Could It Have Made A Difference?

By: Kim Bedford Email
By: Kim Bedford Email

Knoxville (WVLT) A fire truck that can reach heights like no other in Knoxville can, wasn't at last Wednesday's fire.

In fact, it hasn't moved in about four months.

Volunteer TV's Kim Bedford has more on that and new details about another truck damaged in the fire.

Falling debris from the fire destroyed ladder truck three.

The city is accepting bids until next week to buy a new truck, which may not be ready until July.

Winning bidders would have to supply a loaner truck until then.

Frustrating news, considering the city's tallest ladder truck is also, at least temporarily out of service.

Mark Kolander, with the City Fleet Services Director says, "chances are that vehicle isn't going to be repaired.

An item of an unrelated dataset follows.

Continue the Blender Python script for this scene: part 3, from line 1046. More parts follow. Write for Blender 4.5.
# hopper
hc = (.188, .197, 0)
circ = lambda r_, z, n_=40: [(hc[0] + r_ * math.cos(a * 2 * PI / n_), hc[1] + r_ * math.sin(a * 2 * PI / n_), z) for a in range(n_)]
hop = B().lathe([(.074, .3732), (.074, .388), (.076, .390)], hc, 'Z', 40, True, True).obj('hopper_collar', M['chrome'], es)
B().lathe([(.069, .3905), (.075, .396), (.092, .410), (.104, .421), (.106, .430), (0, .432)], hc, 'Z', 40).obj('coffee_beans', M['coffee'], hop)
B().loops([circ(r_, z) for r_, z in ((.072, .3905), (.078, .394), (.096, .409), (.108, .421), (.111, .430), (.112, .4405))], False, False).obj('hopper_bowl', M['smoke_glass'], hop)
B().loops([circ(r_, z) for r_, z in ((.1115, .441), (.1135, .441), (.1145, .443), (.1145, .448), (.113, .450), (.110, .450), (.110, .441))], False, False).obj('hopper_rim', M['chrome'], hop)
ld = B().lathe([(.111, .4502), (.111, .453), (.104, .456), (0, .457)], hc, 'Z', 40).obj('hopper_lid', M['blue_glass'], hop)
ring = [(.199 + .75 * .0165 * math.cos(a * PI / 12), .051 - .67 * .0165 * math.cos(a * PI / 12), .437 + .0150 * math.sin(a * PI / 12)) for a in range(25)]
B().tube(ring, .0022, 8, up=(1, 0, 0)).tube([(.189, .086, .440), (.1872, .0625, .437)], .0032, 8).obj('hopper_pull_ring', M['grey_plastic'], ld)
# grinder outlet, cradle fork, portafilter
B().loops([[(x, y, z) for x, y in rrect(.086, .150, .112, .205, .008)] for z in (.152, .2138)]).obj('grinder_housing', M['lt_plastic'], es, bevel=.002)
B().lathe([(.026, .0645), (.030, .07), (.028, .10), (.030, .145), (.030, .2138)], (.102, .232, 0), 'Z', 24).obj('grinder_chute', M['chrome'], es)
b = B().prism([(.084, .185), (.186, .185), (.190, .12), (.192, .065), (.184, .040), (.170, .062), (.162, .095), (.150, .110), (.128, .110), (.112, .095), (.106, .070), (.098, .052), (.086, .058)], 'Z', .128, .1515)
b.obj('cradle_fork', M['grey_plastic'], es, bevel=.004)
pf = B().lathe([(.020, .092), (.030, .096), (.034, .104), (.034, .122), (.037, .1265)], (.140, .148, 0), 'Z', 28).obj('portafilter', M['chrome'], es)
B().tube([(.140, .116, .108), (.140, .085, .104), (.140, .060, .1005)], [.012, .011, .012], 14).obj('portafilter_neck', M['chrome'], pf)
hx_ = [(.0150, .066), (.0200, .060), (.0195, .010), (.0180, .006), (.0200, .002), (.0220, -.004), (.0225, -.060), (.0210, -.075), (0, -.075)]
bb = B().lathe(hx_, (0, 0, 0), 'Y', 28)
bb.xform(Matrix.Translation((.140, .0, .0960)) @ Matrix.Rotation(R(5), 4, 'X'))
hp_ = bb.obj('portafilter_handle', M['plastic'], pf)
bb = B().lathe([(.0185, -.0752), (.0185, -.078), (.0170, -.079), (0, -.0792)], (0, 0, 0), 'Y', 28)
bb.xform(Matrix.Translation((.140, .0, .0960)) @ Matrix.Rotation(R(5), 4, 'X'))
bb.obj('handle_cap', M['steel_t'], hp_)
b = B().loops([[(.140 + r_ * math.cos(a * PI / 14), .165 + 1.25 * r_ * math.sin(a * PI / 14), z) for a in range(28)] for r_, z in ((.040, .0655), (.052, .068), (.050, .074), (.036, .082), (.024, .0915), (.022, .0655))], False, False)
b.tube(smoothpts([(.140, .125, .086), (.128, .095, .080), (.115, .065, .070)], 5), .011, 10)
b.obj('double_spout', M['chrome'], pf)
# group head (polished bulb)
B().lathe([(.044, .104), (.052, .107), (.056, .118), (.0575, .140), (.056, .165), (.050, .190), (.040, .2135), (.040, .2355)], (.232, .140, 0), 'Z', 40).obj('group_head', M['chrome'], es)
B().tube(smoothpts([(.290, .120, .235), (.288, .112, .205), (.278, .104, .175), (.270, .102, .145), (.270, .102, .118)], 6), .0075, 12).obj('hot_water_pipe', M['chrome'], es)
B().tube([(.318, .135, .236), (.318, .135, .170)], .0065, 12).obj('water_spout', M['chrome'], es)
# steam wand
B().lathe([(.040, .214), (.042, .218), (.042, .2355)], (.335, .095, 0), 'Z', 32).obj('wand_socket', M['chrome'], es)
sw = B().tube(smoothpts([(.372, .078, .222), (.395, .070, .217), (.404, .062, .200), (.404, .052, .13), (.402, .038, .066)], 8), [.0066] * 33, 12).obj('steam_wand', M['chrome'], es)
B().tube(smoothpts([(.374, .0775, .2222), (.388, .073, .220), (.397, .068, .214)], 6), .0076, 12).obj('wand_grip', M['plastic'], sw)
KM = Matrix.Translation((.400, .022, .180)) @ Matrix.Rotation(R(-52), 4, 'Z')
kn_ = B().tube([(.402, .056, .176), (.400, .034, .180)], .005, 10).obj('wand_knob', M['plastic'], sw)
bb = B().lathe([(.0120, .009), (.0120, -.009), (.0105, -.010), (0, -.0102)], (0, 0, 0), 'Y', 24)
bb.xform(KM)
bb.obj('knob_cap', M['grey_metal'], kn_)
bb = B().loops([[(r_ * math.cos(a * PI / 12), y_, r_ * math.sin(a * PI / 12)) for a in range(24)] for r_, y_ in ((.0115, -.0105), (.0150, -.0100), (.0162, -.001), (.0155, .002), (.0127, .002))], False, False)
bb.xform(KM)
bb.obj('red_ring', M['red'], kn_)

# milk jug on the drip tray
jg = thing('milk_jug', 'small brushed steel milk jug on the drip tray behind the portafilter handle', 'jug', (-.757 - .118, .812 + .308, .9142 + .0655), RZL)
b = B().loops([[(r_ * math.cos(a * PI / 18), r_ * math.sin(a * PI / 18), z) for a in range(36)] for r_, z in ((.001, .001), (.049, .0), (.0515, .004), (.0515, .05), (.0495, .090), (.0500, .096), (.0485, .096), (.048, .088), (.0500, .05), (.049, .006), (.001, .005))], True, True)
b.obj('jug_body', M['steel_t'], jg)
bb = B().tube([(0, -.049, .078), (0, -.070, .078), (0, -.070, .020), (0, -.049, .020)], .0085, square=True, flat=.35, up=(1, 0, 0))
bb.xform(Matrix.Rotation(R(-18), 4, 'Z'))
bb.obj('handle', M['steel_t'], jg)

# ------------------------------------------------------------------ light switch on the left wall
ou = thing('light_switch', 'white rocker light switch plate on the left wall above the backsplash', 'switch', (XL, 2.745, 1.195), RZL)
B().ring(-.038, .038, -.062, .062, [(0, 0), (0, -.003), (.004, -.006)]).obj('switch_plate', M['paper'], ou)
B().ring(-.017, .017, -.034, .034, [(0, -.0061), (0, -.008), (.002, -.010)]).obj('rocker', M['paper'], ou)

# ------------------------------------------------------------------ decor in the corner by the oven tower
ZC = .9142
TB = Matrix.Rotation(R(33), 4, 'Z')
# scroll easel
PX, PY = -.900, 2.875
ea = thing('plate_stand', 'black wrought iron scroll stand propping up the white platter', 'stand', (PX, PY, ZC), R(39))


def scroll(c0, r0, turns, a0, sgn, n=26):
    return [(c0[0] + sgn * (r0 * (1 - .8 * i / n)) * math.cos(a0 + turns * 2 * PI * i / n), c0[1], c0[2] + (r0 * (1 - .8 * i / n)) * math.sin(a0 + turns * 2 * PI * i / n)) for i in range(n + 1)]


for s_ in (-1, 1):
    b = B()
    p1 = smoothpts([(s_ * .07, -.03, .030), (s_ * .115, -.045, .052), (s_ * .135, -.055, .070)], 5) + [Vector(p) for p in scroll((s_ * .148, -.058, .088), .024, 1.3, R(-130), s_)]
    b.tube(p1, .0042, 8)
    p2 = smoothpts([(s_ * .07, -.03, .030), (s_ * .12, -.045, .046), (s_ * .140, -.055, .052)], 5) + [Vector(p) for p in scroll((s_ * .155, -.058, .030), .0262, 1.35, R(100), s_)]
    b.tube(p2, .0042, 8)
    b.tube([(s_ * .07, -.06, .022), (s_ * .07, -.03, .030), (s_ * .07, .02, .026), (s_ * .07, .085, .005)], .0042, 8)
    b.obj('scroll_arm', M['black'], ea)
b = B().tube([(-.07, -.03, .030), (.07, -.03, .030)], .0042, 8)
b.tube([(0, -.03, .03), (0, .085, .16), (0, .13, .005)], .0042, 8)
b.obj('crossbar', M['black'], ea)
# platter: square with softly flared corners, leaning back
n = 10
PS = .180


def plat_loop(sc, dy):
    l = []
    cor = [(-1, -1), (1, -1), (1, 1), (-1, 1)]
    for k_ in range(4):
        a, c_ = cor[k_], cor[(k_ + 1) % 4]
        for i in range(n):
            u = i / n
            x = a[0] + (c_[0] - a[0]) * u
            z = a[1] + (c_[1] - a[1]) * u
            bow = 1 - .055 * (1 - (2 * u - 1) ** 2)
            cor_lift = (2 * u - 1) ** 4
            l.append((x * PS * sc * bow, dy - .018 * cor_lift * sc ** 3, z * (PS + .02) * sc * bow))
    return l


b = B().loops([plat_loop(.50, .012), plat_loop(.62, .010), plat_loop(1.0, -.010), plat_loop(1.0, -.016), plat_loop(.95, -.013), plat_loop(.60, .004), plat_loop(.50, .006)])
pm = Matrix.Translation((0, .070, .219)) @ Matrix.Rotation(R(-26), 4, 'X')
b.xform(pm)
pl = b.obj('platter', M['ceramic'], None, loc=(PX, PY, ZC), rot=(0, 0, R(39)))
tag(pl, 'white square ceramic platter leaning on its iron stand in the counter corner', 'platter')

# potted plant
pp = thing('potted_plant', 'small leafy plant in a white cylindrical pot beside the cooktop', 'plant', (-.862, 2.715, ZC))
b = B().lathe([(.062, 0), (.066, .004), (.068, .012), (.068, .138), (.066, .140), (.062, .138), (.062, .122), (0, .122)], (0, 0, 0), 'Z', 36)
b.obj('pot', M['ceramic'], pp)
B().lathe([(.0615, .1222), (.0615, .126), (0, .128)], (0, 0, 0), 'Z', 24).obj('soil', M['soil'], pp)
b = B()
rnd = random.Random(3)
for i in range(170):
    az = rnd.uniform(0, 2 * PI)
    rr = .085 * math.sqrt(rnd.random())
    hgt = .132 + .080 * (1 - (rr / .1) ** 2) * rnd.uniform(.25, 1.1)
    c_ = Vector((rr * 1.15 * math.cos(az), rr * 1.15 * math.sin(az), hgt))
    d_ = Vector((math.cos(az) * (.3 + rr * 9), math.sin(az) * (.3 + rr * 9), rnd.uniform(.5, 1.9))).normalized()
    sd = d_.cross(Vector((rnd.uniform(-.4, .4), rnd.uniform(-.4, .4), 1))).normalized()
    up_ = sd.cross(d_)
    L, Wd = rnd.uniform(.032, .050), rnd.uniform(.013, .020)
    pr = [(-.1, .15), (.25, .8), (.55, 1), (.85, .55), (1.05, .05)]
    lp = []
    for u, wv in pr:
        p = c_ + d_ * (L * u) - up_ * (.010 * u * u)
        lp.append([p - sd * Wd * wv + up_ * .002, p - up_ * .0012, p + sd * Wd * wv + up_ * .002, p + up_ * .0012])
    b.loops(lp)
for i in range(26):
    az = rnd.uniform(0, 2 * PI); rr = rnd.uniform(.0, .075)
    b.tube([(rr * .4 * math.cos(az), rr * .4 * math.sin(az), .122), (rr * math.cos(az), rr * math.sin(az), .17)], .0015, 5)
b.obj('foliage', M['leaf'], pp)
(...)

It took, the majority of the hit it took from the wall was in the platform area."

Kolander says it would cost the city about 400, 000 dollars to repair ladder three.

"An order went out this morning, actually, to get a second replacement truck going."

The new truck won't arrive until July, but the city says a loaner should come in later next week.

Kolander continues, "it's under control. We've got spares and purchasing is working very quickly to get other replacements for us."

The Knoxville Fire Department says two additional trucks were already on order before last week's fire, but there's another truck that was sitting in the city garage while the McClung warehouses went up in flames.

"It's a 135 foot ladder truck, so it's used to get way up in the air to buildings or windows."

Fire Chief Bob Pressley says there's no way of knowing whether or not Knoxville's tallest ladder truck could've helped high above the warehouses, but it hasn't moved for about four months because of repairs.

Kolander says, "it's had some suspension and also turntable ladder problems. The suspension problem has been fixed. Now we're trying to find the source to get the ladder portion fixed."

Kolander says they're working to get help from the truck's manufacturer in Florida.

"Anytime you run into an aerial device, it takes special training to do any kind of welding repairs. It takes training and certification that the city garages just don't have."

Here's the breakdown of costs of the new fire trucks:

The pumper truck cost 388,815 thousand dollars.

The platform truck was 737,143 thousand dollars.

The city anticipates the truck to replace ladder three will cost around 700, 000 dollars.

That's almost two million dollars of city taxpayer money.

As for the 135 foot ladder truck, repairs will cost between 40,000 and 50,000 dollars, and the city says the manufacturer will pay that bill.